Ditch anything that’s torn, stained, or doesn’t fit.

It can be hard to let go of old clothes—even ones you don’t wear anymore. Davis recommends starting with the simplest decisions to help ease yourself into the closet organization process. That trusty pair of walking sneakers with the way-worn-out soles? Your beloved threadbare sleep shorts that now have a hole in the crotch? That half-zip pullover with the ink stain that just won’t budge (and frustrates the hell out of you every time you see it)? Put ’em in the trash pile to lighten your load.

“This is an easy step, and you might be surprised by how much you were holding on to,” Davis says. Same goes for socks without mates: Even if you do find their other half someday, they’re probably not worth your physical or mental space.

To keep closet organising from getting too overwhelming, start with the simplest decisions to help ease yourself into the closet organisation process. Image via Unsplash.

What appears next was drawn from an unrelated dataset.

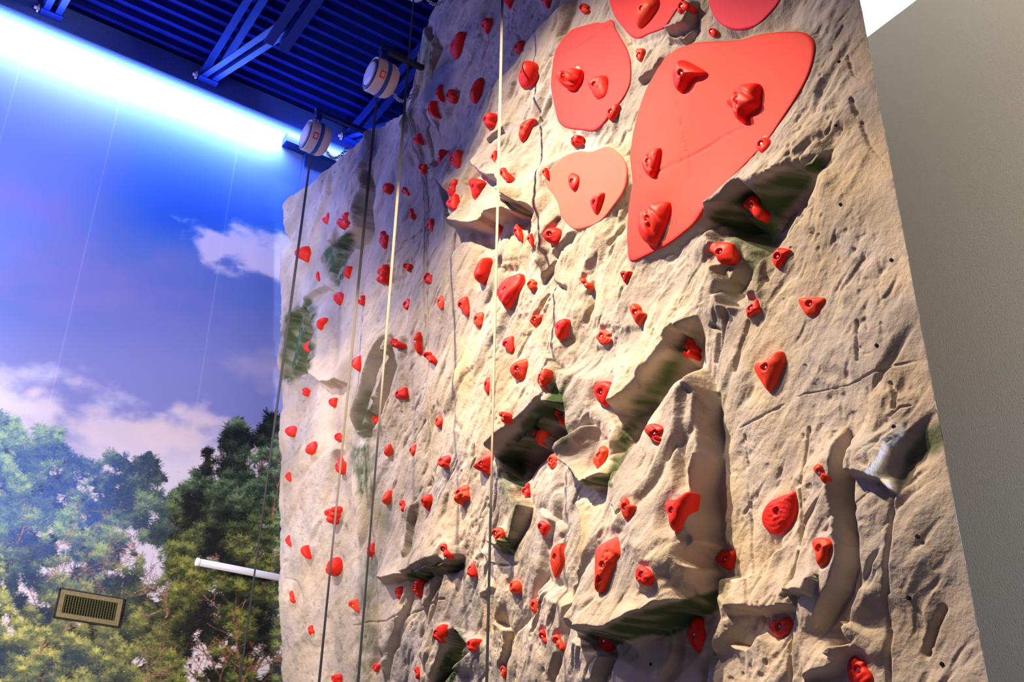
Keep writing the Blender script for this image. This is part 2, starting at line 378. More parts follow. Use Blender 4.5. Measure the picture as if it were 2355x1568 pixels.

Add anything that’s too big or small, stretched out, or otherwise not working for your body to the donation pile, Davis says. This should be simple, too, but thanks to diet culture and its oppressive body ideals, it’s completely normal to feel attached to clothes that you wish still fit. Of course, you may need different sizes for practical purposes (pregnancy and PMS come to mind), but if you’re keeping a pair of jeans that make you feel uncomfortable every time you try them on, Davis strongly advises that you free yourself from their torment by giving them away to someone who might be a lot happier to wear them. “You may experience weight fluctuations and legitimately need a couple of sizes on hand, but you deserve to have a closet that dresses the body you have,” Davis says.

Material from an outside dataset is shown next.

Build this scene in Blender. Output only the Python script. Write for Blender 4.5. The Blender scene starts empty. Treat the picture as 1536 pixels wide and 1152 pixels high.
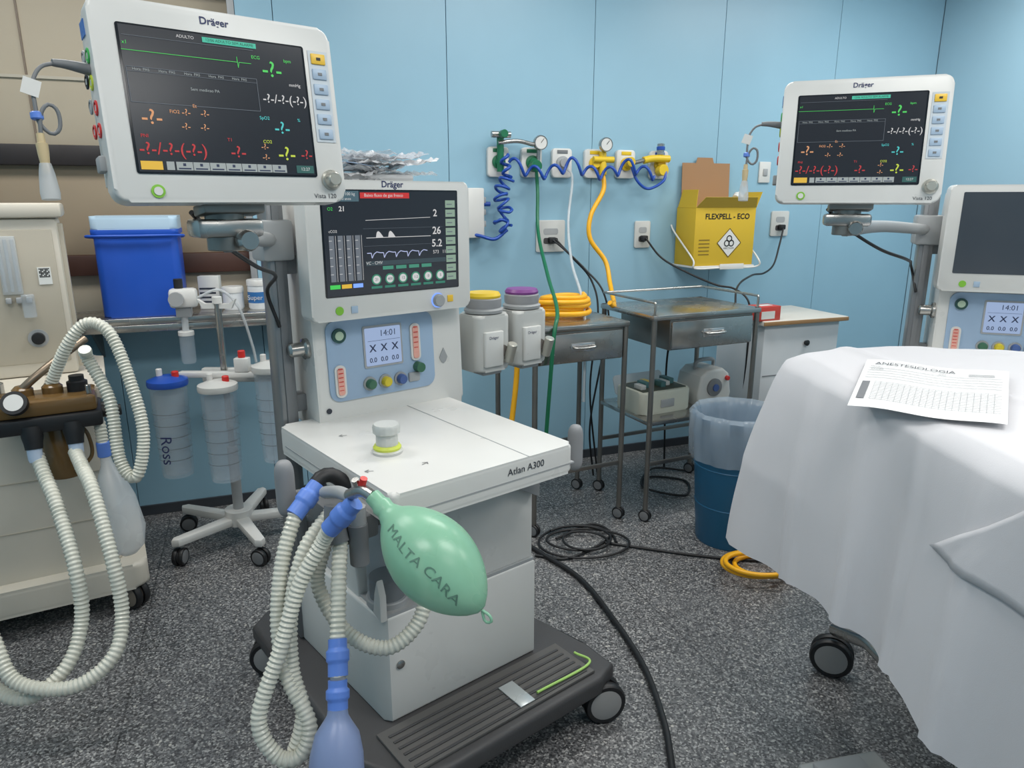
import bpy, bmesh, math, random
from mathutils import Vector, Matrix, noise
random.seed(4)
R=math.radians
scene=bpy.context.scene
COL=scene.collection
# ------------------------------------------------------------------ materials
def lin(c):
    c=c/255.0
    return c/12.92 if c<=0.04045 else ((c+0.055)/1.055)**2.4
MATS={}
def M(key,rgb=(200,200,200),rough=.5,metal=0,alpha=1,emit=0,var=.05,scale=8,bump=0,bscale=200):
    if key in MATS: return MATS[key]
    m=bpy.data.materials.new(key); m.use_nodes=True
    nt=m.node_tree; b=nt.nodes['Principled BSDF']
    b.inputs['Roughness'].default_value=rough
    c=[lin(x) for x in rgb]+[1]
    if emit:
        b.inputs['Base Color'].default_value=(0.01,0.01,0.01,1)
        b.inputs['Emission Color'].default_value=c; b.inputs['Emission Strength'].default_value=emit
    else:
        tc=nt.nodes.new('ShaderNodeTexCoord'); n=nt.nodes.new('ShaderNodeTexNoise'); n.inputs['Scale'].default_value=scale
        n.inputs['Detail'].default_value=3
        mx=nt.nodes.new('ShaderNodeMix'); mx.data_type='RGBA'
        mx.inputs['A'].default_value=[min(1,x*(1-var)) for x in c[:3]]+[1]
        mx.inputs['B'].default_value=[min(1,x*(1+var)) for x in c[:3]]+[1]
        nt.links.new(tc.outputs['Object'],n.inputs['Vector']); nt.links.new(n.outputs['Fac'],mx.inputs['Factor'])
        nt.links.new(mx.outputs['Result'],b.inputs['Base Color'])
        mr=nt.nodes.new('ShaderNodeMapRange'); mr.inputs['From Min'].default_value=.3; mr.inputs['From Max'].default_value=.7
        mr.inputs['To Min'].default_value=max(.03,rough-.07); mr.inputs['To Max'].default_value=rough+.07
        nt.links.new(n.outputs['Fac'],mr.inputs['Value']); nt.links.new(mr.outputs['Result'],b.inputs['Roughness'])
        if bump:
            n2=nt.nodes.new('ShaderNodeTexNoise'); n2.inputs['Scale'].default_value=bscale
            bp=nt.nodes.new('ShaderNodeBump'); bp.inputs['Strength'].default_value=bump; bp.inputs['Distance'].default_value=.002
            nt.links.new(tc.outputs['Object'],n2.inputs['Vector']); nt.links.new(n2.outputs['Fac'],bp.inputs['Height'])
            nt.links.new(bp.outputs['Normal'],b.inputs['Normal'])
    b.inputs['Metallic'].default_value=metal
    b.inputs['Alpha'].default_value=alpha
    MATS[key]=m; return m
WHITE=M('white_plastic',(214,213,209),.33,var=.03)
WHITE2=M('offwhite_plastic',(198,198,194),.38,var=.03)
LGREY=M('light_grey_plastic',(160,162,163),.45)
GREY=M('mid_grey_plastic',(116,118,120),.5)
DGREY=M('dark_grey_plastic',(66,65,66),.55,bump=.2)
BLACK=M('black_rubber',(26,26,28),.5)
STEEL=M('stainless_steel',(178,176,172),.25,metal=.92,var=.12)
DSTEEL=M('dull_steel',(138,135,130),.38,metal=.82,var=.18)
CREAM=M('cream_paint',(205,198,184),.45,var=.05)
CREAMD=M('cream_dark',(180,172,156),.5)
BLUEP=M('blue_silicone',(96,134,215),.4)
BLUECOIL=M('blue_hose',(30,75,165),.35)
GREENH=M('green_hose',(20,105,70),.4)
YEL=M('yellow_hose',(240,175,25),.4)
YELP=M('yellow_plastic',(225,190,40),.4)
PURP=M('purple_plastic',(120,60,130),.4)
RED=M('red_plastic',(205,45,40),.4)
HOSE=M('milky_corrugated_tube',(208,207,194),.28,var=.07,scale=20)
CLEAR=M('clear_plastic',(200,212,222),.1,alpha=.27)
CLEARB=M('frosted_bag',(212,216,218),.3,alpha=.55)
GREENB=M('green_silicone_bag',(146,200,168),.3,alpha=.80,var=.08)
LBLUEB=M('pale_blue_bag',(138,155,195),.35,alpha=.78)
AMBER=M('amber_plastic',(118,90,52),.15,alpha=.88)
SCR=M('screen_glass',(26,30,36),.12)
SCRON=M('screen_backlight',(38,43,52),.2,emit=.7)
PANEL=M('panel_blue',(155,178,203),.4)
LCD=M('lcd_backlight',(170,192,230),.3,emit=.75)
LCDT=M('lcd_digits',(40,50,80),.5)
def EM(k,rgb,e=.85): return M('glow_'+k,rgb,emit=e)
eG=EM('green',(70,215,90)); eW=EM('white',(215,215,215)); eC=EM('cyan',(70,205,205)); eR=EM('red',(205,45,50),.75); eO=EM('orange',(225,160,110)); eY=EM('yellow',(200,220,60)); eB=EM('teal',(60,195,165)); eGr=EM('grey',(170,180,180),.75); eYB=EM('amber_button',(240,195,60),.8); eD=EM('dim_line',(105,115,125),.75); eSage=EM('sage',(150,178,158),.75); eBL=EM('blue',(120,160,255),1.2)
BLUE=M('blue_cooler',(30,82,185),.4); LBL=M('pale_lid',(185,210,228),.4)
CARD=M('yellow_cardboard',(202,168,42),.7); KRAFT=M('kraft_cardboard',(160,122,88),.8)
BIN=M('blue_bin',(28,92,128),.4); WOOD=M('dark_wood',(70,42,32),.5,var=.2); 
BLIND=M('beige_shutter',(178,166,146),.7); DARKF=M('dark_frame',(34,28,28),.5)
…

Set aside any items that simply aren’t your style.

If you’re not going to wear it, it probably shouldn’t be taking up your precious closet space. “Remove gifts you didn’t love, trends you’ve outgrown, and, most importantly, anything you bought to cover up because you didn’t believe you deserved to look stylish or sexy or handsome because of the size or shape of your body,” Davis says. “In my case, this was the step where I finally pitched all the oversized matronly shirts I was using to hide my belly.” Ideally, you want to fill your closet with clothes that fit you—both physically and emotionally. (We’ll briefly come back to this step in a second, though, so don’t actually get rid of this pile just yet.)

It’s not ideal to keep the stuff you don’t love, and maybe you can go thrift shopping or save up for some new items down the line. Image via Unsplash.

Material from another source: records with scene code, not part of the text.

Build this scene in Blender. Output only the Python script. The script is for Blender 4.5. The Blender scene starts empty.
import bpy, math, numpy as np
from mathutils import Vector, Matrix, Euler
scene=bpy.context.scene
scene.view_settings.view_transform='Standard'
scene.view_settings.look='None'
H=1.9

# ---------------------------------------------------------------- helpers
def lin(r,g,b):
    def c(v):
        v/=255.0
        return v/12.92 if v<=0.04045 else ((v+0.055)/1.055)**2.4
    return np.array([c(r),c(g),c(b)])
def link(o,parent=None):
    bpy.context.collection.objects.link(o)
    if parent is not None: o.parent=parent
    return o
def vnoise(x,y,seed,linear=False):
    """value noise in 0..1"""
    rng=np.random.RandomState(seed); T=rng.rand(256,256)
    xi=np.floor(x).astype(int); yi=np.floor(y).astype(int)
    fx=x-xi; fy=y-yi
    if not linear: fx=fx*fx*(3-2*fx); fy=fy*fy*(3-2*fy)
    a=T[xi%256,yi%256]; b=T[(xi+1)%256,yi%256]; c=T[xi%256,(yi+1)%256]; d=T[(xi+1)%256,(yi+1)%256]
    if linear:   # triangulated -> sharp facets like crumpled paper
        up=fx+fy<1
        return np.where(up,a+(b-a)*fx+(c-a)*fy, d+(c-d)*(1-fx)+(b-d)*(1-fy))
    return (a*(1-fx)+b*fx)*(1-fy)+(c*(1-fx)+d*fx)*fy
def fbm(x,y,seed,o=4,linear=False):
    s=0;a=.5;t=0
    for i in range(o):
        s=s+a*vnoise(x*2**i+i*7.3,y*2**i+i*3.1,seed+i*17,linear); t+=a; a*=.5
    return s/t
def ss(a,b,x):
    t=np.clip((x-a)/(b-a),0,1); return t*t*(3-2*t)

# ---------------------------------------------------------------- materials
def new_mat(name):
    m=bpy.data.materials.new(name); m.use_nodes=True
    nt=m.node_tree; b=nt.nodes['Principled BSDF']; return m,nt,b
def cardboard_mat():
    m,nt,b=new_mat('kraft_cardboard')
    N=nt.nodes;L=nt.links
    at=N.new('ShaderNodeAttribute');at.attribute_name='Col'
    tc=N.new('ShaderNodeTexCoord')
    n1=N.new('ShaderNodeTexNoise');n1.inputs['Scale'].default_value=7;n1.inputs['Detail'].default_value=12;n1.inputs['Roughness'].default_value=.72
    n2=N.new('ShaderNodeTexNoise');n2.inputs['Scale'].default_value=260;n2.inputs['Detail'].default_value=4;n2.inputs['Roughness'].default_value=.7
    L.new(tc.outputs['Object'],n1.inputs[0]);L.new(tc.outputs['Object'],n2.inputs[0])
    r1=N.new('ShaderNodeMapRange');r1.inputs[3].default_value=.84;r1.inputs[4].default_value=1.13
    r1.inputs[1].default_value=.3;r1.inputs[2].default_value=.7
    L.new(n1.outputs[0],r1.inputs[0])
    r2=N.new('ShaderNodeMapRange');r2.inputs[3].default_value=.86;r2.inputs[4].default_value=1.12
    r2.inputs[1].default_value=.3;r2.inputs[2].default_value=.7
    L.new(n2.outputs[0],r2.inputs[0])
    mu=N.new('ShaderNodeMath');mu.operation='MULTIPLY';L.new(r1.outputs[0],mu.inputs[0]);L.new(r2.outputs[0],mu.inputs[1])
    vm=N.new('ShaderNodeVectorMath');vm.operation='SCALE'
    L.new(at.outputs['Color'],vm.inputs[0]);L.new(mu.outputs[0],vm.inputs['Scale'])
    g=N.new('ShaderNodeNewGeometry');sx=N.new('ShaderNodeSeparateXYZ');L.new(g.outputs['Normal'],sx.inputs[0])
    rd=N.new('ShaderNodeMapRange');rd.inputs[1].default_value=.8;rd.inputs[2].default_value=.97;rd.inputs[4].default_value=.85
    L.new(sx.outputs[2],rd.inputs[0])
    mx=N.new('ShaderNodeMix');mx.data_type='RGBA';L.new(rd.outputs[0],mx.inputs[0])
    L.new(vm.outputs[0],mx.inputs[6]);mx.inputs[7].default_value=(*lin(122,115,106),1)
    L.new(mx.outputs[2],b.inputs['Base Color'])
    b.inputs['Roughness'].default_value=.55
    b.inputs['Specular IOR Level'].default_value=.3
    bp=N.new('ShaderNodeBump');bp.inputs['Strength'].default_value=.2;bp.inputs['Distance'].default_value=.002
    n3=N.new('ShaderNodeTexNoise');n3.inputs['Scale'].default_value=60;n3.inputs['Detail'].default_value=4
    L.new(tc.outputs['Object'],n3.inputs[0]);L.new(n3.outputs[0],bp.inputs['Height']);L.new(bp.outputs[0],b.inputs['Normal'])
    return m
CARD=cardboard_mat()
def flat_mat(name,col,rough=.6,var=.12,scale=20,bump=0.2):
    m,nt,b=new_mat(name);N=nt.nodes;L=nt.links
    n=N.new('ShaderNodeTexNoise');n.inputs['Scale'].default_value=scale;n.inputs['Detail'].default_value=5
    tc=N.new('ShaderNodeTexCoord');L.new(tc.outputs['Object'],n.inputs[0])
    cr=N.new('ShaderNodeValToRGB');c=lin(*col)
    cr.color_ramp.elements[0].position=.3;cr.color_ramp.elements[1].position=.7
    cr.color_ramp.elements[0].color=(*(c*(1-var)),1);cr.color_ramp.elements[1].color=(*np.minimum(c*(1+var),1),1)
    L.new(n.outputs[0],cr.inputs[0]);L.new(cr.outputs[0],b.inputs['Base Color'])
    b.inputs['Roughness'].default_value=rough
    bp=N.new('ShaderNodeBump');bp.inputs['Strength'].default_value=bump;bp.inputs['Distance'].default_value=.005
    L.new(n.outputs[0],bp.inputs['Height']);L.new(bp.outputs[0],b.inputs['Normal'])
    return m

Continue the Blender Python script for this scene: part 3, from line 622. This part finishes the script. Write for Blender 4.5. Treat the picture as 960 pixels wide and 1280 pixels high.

Decide how many outfit options feel right for you.

“You may decide you want to pare things way down so you aren’t as overwhelmed with laundry or paralyzed by decisions when it comes to getting ready in the morning,” Davis says. “Or, you may decide you love to have a lot of options, and that a bigger wardrobe is functional for you.”

Once you have a general sense of how big of a wardrobe you want, Davis recommends cutting down on any duplicates, as needed. “For example, if you have seven pairs of jeans, you may decide that, since you only really wear three of them regularly, you can get rid of four,” she says. “You may also decide that having three blue sweaters isn’t necessary.” However, if jeans and a navy sweater is your go-to comfort outfit, you might instead choose to donate some other clothes you rarely wear and keep your entire blue-on-blue collection. Again, you want to curate a wardrobe that makes sense for you.

According to experts, cutting down on any duplicates, as needed is a great way to ensure your wardrobe is functional for you. Image via Unsplash.

If you find that after taking the above steps, you don’t have enough clothes for a functional wardrobe and you don’t have the budget to invest in new ones, Davis says you can add back in some of the clothes you set aside in step two—the ones that fit, but aren’t necessarily your style. (If you do have enough outfits to wear, you can donate the not-quite-you pile).

It’s not ideal to keep the stuff you don’t love, and maybe you can go thrift shopping or save up for some new items down the line, but at the end of the day, they’re just clothes. You’re still your wonderful, unique self, no matter how you’re dressed—or how organized your closet is. (Truly: As long as you can find what you need and have room for the essentials, all of this is 100% optional.)